I’ve written about the Grenada Chocolate Company before, This latest piece, about their trans-Atlantic wind-powered delivery of chocolate to Europe, was published last month in the print edition of the sailing magazine Cruising World:
Imagine Willy Wonka with a life-long love of sailing, green radical roots, and an anarchist bent and you will begin to get an inkling of what drives Mott Green, one of the founders of the Grenada Chocolate Company. He and two friends started their small ambitious company in 1998 and have since determinedly stuck to their utopian ideals while creating award-winning organic dark chocolate that has received multiple Academy of Chocolate awards.
First the trio perfected their recipe, carefully crafted from bean-to-bar all on the small West Indian island of Grenada. They refurbished a house into a pastel-hued factory and installed solar panels to power it. To ensure a steady supply of organic cacao, they helped create a cooperative for local farmers, bringing them into the company’s egalitarian folds.
This spring, they realized one more dream that Green had been harboring for years: wind-powered delivery of this “food of the gods.” For the past couple years, he’s been transporting chocolate in a small waterproof box loaded onto his 13-foot catamaran and sailing 18 miles of open, rough seas to nearby Carriacou, but it was time to go the distance.
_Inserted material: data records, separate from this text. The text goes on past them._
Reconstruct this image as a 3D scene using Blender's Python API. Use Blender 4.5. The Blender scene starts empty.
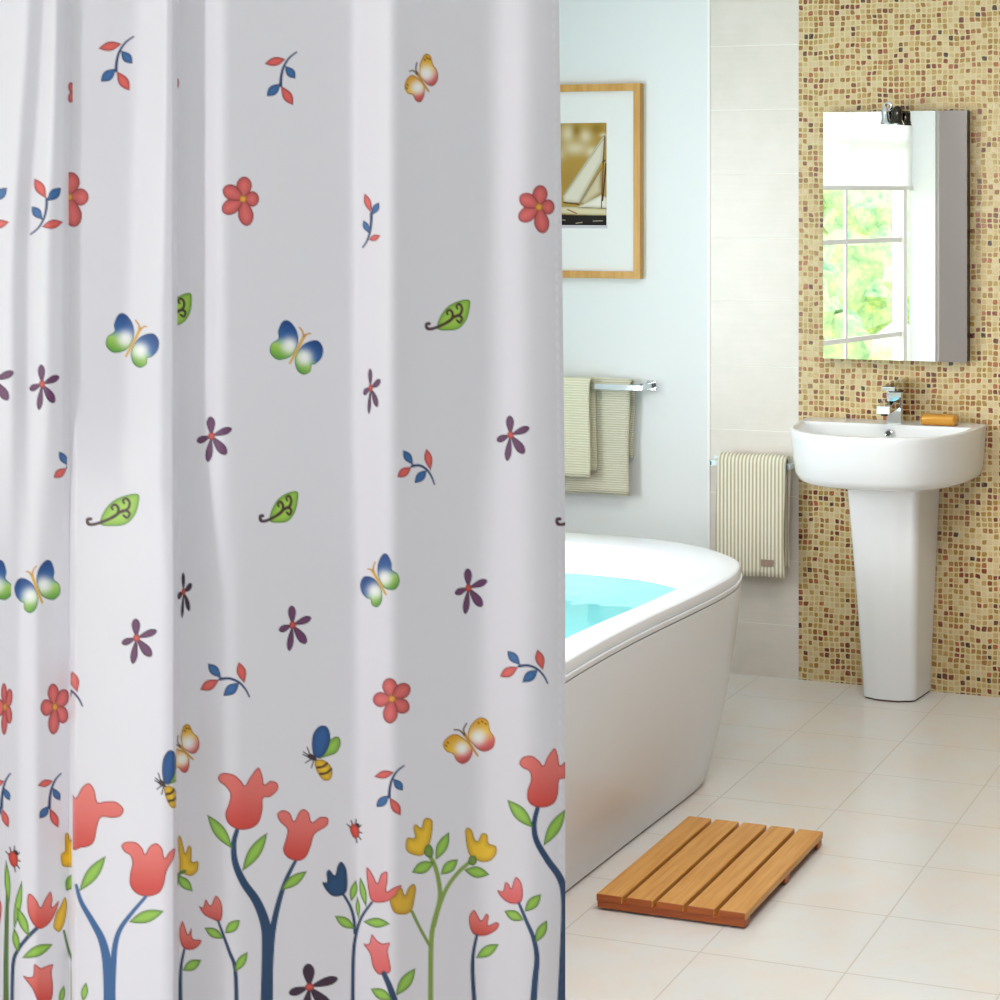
import bpy, bmesh, math, random
import numpy as np
from mathutils import Vector, Matrix
random.seed(7)
SC = bpy.context.scene
COL = SC.collection

# ------------------------------------------------------------------ camera, world, lights, exposure
TH = math.radians(17.8); CAM = Vector((0.0, -5.426, 1.587)); FPX = 1758.0; PX0 = 860.0; PY0 = 195.0
cd = bpy.data.cameras.new('camera'); cd.sensor_width = 36; cd.lens = FPX/1000*36
cd.shift_x = (500-PX0)/1000; cd.shift_y = (PY0-500)/1000; cd.clip_start = 0.05; cd.clip_end = 100
cam = bpy.data.objects.new('camera', cd); COL.objects.link(cam)
cam.location = CAM; cam.rotation_euler = (math.pi/2, 0, TH); SC.camera = cam

W = bpy.data.worlds.new('world'); SC.world = W; W.use_nodes = True
W.node_tree.nodes['Background'].inputs[0].default_value = (0.86, 0.93, 1.0, 1)
W.node_tree.nodes['Background'].inputs[1].default_value = 2.9

def area(name, loc, direction, sx, sy, power, color):
    l = bpy.data.lights.new(name, 'AREA'); l.shape = 'RECTANGLE'; l.size = sx; l.size_y = sy
    l.energy = power; l.color = color
    o = bpy.data.objects.new(name, l); COL.objects.link(o)
    o.location = loc; o.rotation_euler = Vector(direction).to_track_quat('-Z', 'Y').to_euler()
    return o
area('added_side_key', (-3.335, -2.60, 1.27), (1, 0, -0.0), 1.26, 1.26, 62, (0.91, 0.965, 1.0))  # added key light from the left, in an invented window
area('added_rear_key', (-2.815, -6.68, 1.60), (1, 0, 0), 1.1, 1.2, 80, (0.95, 0.96, 1.0))  # added key light for the curtain folds, in an invented window
area('added_ceiling_fill', (-0.9, -2.2, 2.555), (0, 0, -1), 1.1, 1.1, 24, (1.0, 0.96, 0.92))  # added fill light overhead, no such lamp in view

vs = SC.view_settings
vs.view_transform = 'Standard'; vs.look = 'None'; vs.exposure = 0.27; vs.gamma = 1.0; vs.use_curve_mapping = False

# ------------------------------------------------------------------ helpers
def lin(c):
    if isinstance(c, str):
        c = tuple(int(c[i:i+2], 16)/255 for i in (0, 2, 4))
    return tuple(((x/12.92) if x <= 0.04045 else ((x+0.055)/1.055)**2.4) for x in c)

def mat(name, color, rough=0.5, metal=0.0, **kw):
    m = bpy.data.materials.new(name); m.use_nodes = True
    b = m.node_tree.nodes['Principled BSDF']
    b.inputs['Base Color'].default_value = (*lin(color), 1)
    b.inputs['Roughness'].default_value = rough; b.inputs['Metallic'].default_value = metal
    for k, v in kw.items(): b.inputs[k.replace('_', ' ')].default_value = v
    return m

def nd(m, t, **kw):
    n = m.node_tree.nodes.new(t)
    for k, v in kw.items(): setattr(n, k, v)
    return n
def lk(m, a, b): m.node_tree.links.new(a, b)
def bsdf(m): return m.node_tree.nodes['Principled BSDF']
def math_n(m, op, a, b=None, c=None):
    n = nd(m, 'ShaderNodeMath', operation=op)
    for i, v in enumerate((a, b, c)):
        if v is None: continue
        if isinstance(v, (int, float)): n.inputs[i].default_value = v
        else: lk(m, v, n.inputs[i])
    return n.outputs[0]
def ramp(m, fac, stops, interp='LINEAR'):
    r = nd(m, 'ShaderNodeValToRGB'); r.color_ramp.interpolation = interp
    e = r.color_ramp.elements
    e[0].position = stops[0][0]; e[0].color = (*lin(stops[0][1]), 1)
    e[1].position = stops[-1][0]; e[1].color = (*lin(stops[-1][1]), 1)
    for p, c in stops[1:-1]:
        x = e.new(p); x.color = (*lin(c), 1)
    lk(m, fac, r.inputs[0]); return r.outputs[0]
def mixc(m, f, a, b, mode='MIX'):
    n = nd(m, 'ShaderNodeMix', data_type='RGBA', blend_type=mode)
    for s, v in ((n.inputs[0], f), (n.inputs[6], a), (n.inputs[7], b)):
        if isinstance(v, (int, float)): s.default_value = v
        elif isinstance(v, str): s.default_value = (*lin(v), 1)
        else: lk(m, v, s)
    return n.outputs[2]
def pos(m):
    g = nd(m, 'ShaderNodeNewGeometry'); s = nd(m, 'ShaderNodeSeparateXYZ'); lk(m, g.outputs['Position'], s.inputs[0])
    return g.outputs['Position'], s.outputs
def objpos(m):
    g = nd(m, 'ShaderNodeTexCoord'); s = nd(m, 'ShaderNodeSeparateXYZ'); lk(m, g.outputs['Object'], s.inputs[0])
    return g.outputs['Object'], s.outputs
def noise(m, vec, scale, detail=3, rough=0.5, dist=0.0):
    n = nd(m, 'ShaderNodeTexNoise'); n.inputs['Scale'].default_value = scale; n.inputs['Detail'].default_value = detail
    n.inputs['Roughness'].default_value = rough; n.inputs['Distortion'].default_value = dist
    lk(m, vec, n.inputs['Vector']); return n.outputs['Fac'], n.outputs['Color']
def combine(m, x, y, z):
    n = nd(m, 'ShaderNodeCombineXYZ')
    for i, v in enumerate((x, y, z)):
        if isinstance(v, (int, float)): n.inputs[i].default_value = v
        else: lk(m, v, n.inputs[i])
    return n.outputs[0]
def bump(m, h, strength=0.3, dist=0.002):
    b = nd(m, 'ShaderNodeBump'); b.inputs['Strength'].default_value = strength; b.inputs['Distance'].default_value = dist
    lk(m, h, b.inputs['Height']); lk(m, b.outputs[0], bsdf(m).inputs['Normal'])

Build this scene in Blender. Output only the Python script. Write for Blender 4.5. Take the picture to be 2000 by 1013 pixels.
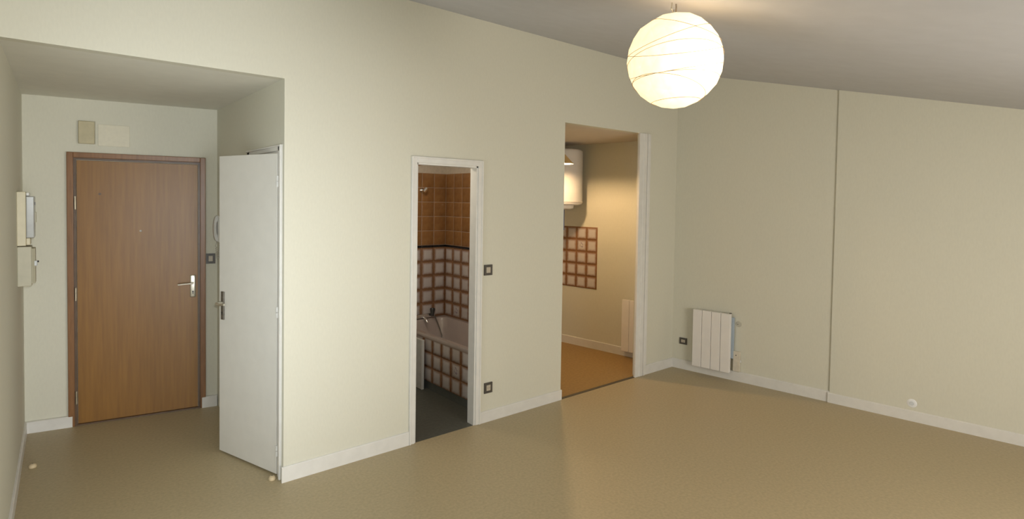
import bpy, bmesh, math, random
from mathutils import Vector, Matrix
random.seed(7)
R = math.radians
for o in list(bpy.data.objects):
    bpy.data.objects.remove(o)
C = bpy.context.scene.collection
SC = bpy.context.scene

# ------------------------------------------------------------------ camera
CAM = Vector((-1.1748, -3.5616, 1.7796))
YAW, PITCH, ROLL = -0.689, -0.0297, 0.0149
F, PPX, PPY = 1104.18, 983.5, 425.81
cy_, sy_ = math.cos(YAW), math.sin(YAW)
fw = Vector((-sy_, cy_, 0)); rt = Vector((cy_, sy_, 0)); up = Vector((0, 0, 1))
f2 = fw*math.cos(PITCH) + up*math.sin(PITCH)
u2 = up*math.cos(PITCH) - fw*math.sin(PITCH)
r3 = rt*math.cos(ROLL) + u2*math.sin(ROLL)
u3 = u2*math.cos(ROLL) - rt*math.sin(ROLL)
cd = bpy.data.cameras.new('camera'); cam = bpy.data.objects.new('camera', cd); C.objects.link(cam)
M = Matrix((r3, u3, -f2)).transposed().to_4x4(); M.translation = CAM
cam.matrix_world = M
cd.sensor_fit = 'HORIZONTAL'; cd.sensor_width = 36; cd.lens = 36*F/2000
cd.shift_x = (1000-PPX)/2000; cd.shift_y = (PPY-506.5)/2000
cd.clip_start = .02
SC.camera = cam

# ------------------------------------------------------------------ light and exposure
vs = SC.view_settings
vs.view_transform = 'Standard'; vs.look = 'None'; vs.gamma = 1; vs.use_curve_mapping = False
vs.exposure = 0.0
w = bpy.data.worlds.new('world'); SC.world = w; w.use_nodes = True
wn = w.node_tree; bg = wn.nodes['Background']
sky = wn.nodes.new('ShaderNodeTexSky'); sky.sky_type = 'HOSEK_WILKIE'; sky.turbidity = 6
sky.sun_direction = (0.3, 0.7, 0.5)
wn.links.new(sky.outputs[0], bg.inputs[0]); bg.inputs[1].default_value = 0.8

def lamp(name, kind, loc, watts, col, **kw):
    l = bpy.data.lights.new(name, kind); l.energy = watts; l.color = col
    for k, v in kw.items(): setattr(l, k, v)
    o = bpy.data.objects.new(name, l); o.location = loc; C.objects.link(o); return o
# the photographer's flash (its glints show in the bathroom tiles)
fl = lamp('camera_flash', 'SPOT', CAM + u3*.07 + f2*.06, 142, (.96, 1.0, 1.0), shadow_soft_size=.025, spot_size=R(70), spot_blend=1)
FA = (Vector((-.82, 1.8, 1.5)) - fl.location)
fl.rotation_euler = FA.to_track_quat('-Z', 'Y').to_euler()
fl = lamp('camera_flash', 'SPOT', CAM + u3*.07 + f2*.06, 12, (.94, .98, 1.0), shadow_soft_size=.03, spot_size=R(40), spot_blend=1)
FA = (Vector((1.75, .6, 1.25)) - fl.location)
fl.rotation_euler = FA.to_track_quat('-Z', 'Y').to_euler()
# unseen windows: rear right for daylight, the other two added to light the alcove
YB = -5.0
WINS = ((-1.20, -.10, .12, 1.86), (-1.75, -.45, .45, 2.05), (.9, 2.7, .55, 1.74))
(a, b, c, d) = WINS[0]
po = lamp('unseen_window_lamp', 'AREA', ((a+b)/2, YB-.06, (c+d)/2), 8, (.95, .99, 1.0), shape='RECTANGLE', size=b-a-.1, size_y=d-c-.1, spread=R(50))  # narrow lamp in the added rear window, brightens the alcove
po.rotation_euler = (R(90), 0, 0)
(a, b, c, d) = WINS[1]
po = lamp('unseen_window_lamp', 'AREA', (-1.46, (a+b)/2, (c+d)/2), 17, (.90, .98, 1.0), shape='RECTANGLE', size=b-a-.1, size_y=d-c-.1)  # fill lamp in the added left window
po.rotation_euler = (R(90), 0, R(-90))
(a, b, c, d) = WINS[2]
po = lamp('unseen_window_lamp', 'AREA', ((a+b)/2, YB-.06, (c+d)/2), 80, (1, .95, .86), shape='RECTANGLE', size=b-a-.1, size_y=d-c-.1)
po.rotation_euler = (R(90), 0, 0)

lamp('bathroom_fill_light', 'POINT', (1.25, .62, 2.30), 12.5, (1, .88, .72), shadow_soft_size=.08)  # unseen light without a fixture, added to brighten the bathroom

# ------------------------------------------------------------------ materials
def mat(name, col, rough=.6, var=.05, vscale=30, bump=0, bscale=200, spec=.5, stretch=(1, 1, 1), metal=0, col2=None, detail=3, coat=0):
    m = bpy.data.materials.new(name); m.use_nodes = True
    n, l = m.node_tree.nodes, m.node_tree.links
    b = n['Principled BSDF']
    tc = n.new('ShaderNodeTexCoord'); mp = n.new('ShaderNodeMapping'); mp.inputs['Scale'].default_value = stretch
    l.new(tc.outputs['Object'], mp.inputs[0])
    nz = n.new('ShaderNodeTexNoise'); nz.inputs['Scale'].default_value = vscale; nz.inputs['Detail'].default_value = detail
    l.new(mp.outputs[0], nz.inputs['Vector'])
    rp = n.new('ShaderNodeValToRGB')
    c2 = col2 or tuple(c*(1-2*var) for c in col)
    c1 = col if col2 else tuple(min(1, c*(1+var)) for c in col)
    rp.color_ramp.elements[0].position = .3; rp.color_ramp.elements[1].position = .7
    rp.color_ramp.elements[0].color = (*c2, 1); rp.color_ramp.elements[1].color = (*c1, 1)
    l.new(nz.outputs[0], rp.inputs[0]); l.new(rp.outputs[0], b.inputs['Base Color'])
    b.inputs['Roughness'].default_value = rough; b.inputs['Metallic'].default_value = metal
    b.inputs['Specular IOR Level'].default_value = spec
    b.inputs['Coat Weight'].default_value = coat
    if bump:
        nb = n.new('ShaderNodeTexNoise'); nb.inputs['Scale'].default_value = bscale; nb.inputs['Detail'].default_value = 2
        l.new(mp.outputs[0], nb.inputs['Vector'])
        bp = n.new('ShaderNodeBump'); bp.inputs['Strength'].default_value = bump; bp.inputs['Distance'].default_value = .002
        l.new(nb.outputs[0], bp.inputs['Height']); l.new(bp.outputs[0], b.inputs['Normal'])
    return m

WALL = mat('cream_wallpaper', (.69, .672, .57), .75, .012, 90, .12, 300, .2, (1, 1, .35))
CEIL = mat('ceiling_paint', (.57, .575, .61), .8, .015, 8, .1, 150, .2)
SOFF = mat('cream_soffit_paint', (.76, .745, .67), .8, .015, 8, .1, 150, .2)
CEILK = mat('kitchen_ceiling_paint', (.66, .60, .52), .8, .015, 8, .1, 150, .2)
TRIM = mat('white_gloss_trim', (.76, .745, .71), .35, .02, 15)
FLOOR = mat('beige_linoleum', (.46, .375, .228), .42, .06, 55, .08, 120, .4, detail=6)
FLOORK = mat('kitchen_linoleum', (.37, .235, .09), .5, .08, 40, .08, 120, .3, detail=6)
FLOORB = mat('bathroom_vinyl', (.095, .098, .082), .45, .1, 40, .05, 120, .4)
STRIP = mat('threshold_strip', (.10, .08, .055), .5)
DOORW = mat('varnished_door_veneer', (.29, .138, .028), .40, .1, 9, 0, 200, .5, (6, 6, .35), col2=(.23, .108, .023), detail=8)
DOORF = mat('dark_door_frame', (.25, .118, .046), .35, .1, 12, 0, 200, .5, (5, 5, .5))
DOORF2 = mat('dark_rebate', (.13, .08, .048), .4, .1, 12)
DOORL = mat('white_door_paint', (.75, .73, .68), .42, .015, 10, .04, 100, .4)
CLOSET = mat('closet_plaster', (.3, .28, .24), .8)
STEEL = mat('brushed_plate', (.62, .59, .50), .3, .05, 60, metal=.75)
DARKMET = mat('dull_bronze_metal', (.20, .18, .15), .4, .1, 60, metal=.6)
CHROME = mat('chrome', (.85, .85, .85), .18, .02, 20, metal=1)
BRASS = mat('tarnished_hinge', (.40, .35, .26), .35, .05, 60, metal=.7)
BRONZE = mat('bronze_switch_frame', (.085, .075, .065), .4, .08, 40)
INSERT = mat('beige_switch_insert', (.50, .44, .35), .4, .03, 40)
IVORY = mat('ivory_plastic', (.62, .56, .40), .45, .03, 20)
IVORY2 = mat('grey_ivory_plastic', (.46, .43, .32), .45, .03, 20)
BEIGEPL = mat('yellowed_plastic', (.53, .47, .31), .5, .05, 20)
GREYPL = mat('smoky_meter_cover', (.36, .36, .34), .2, .04, 20)
DARKPL = mat('dark_plastic', (.03, .03, .03), .4)
WHITEPL = mat('white_plastic', (.74, .73, .70), .4, .02, 20)
ENAMEL = mat('white_enamel', (.64, .63, .61), .22, .015, 10, coat=.3)
RADI = mat('radiator_white', (.84, .81, .78), .4, .01, 10)
RADBACK = mat('radiator_steel_back', (.42, .50, .58), .45, .03, 20)
TUB = mat('shaded_tub_enamel', (.47, .40, .37), .12, .02, 10, coat=.4)  # shade inside the tub is put into this darker base colour
GROUT = mat('grout', (.40, .26, .17), .8)
GROUTB = mat('brown_grout', (.26, .12, .05), .8)
COPPER = mat('copper_rail', (.80, .33, .12), .25, .05, 30, metal=.9)
TAN = mat('tan_lampshade', (.60, .42, .18), .5, .04, 20)
RED = mat('red_badge', (.55, .10, .06), .4)
BLACKT = mat('black_border_glaze', (.012, .012, .014), .15)
ORANGET = mat('caramel_glaze', (.34, .17, .062), .10, .12, 14, col2=(.25, .115, .04), detail=6)
STEPB = mat('rounded_stop_wood', (.62, .50, .32), .4, .05, 30)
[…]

“By the grace of chocolate,” Green said, “my dream of sailing chocolate bars across the Atlantic Ocean with wind-power only—the first sustainable delivery of chocolate bars across the ocean—came true with no scary moments.”
Indeed, it was smooth sailing for the 32-meter brigantine Tres Hombres, an engine-free sailing ship that is part of a Dutch-owned freight service. In May, the Grenada Chocolate Company loaded 26,000 chocolate bars into the hull of the Tres Hombres and set off for a two-month voyage to London and then Amsterdam. The sail is part of an emerging slow-cargo movement, a seemingly natural next step for fair-trade companies that want to bring their products to distant markets, but care about the ecological impact of transport.
Most of the bars were destined for the UK, but 3000 bars went to the Dutch distributer, who organized a bicycle caravan to carry the chocolate bars the final 60 miles of the journey, from Amsterdam’s Maritime Museum where the ship was docked to the Dutch storage warehouse.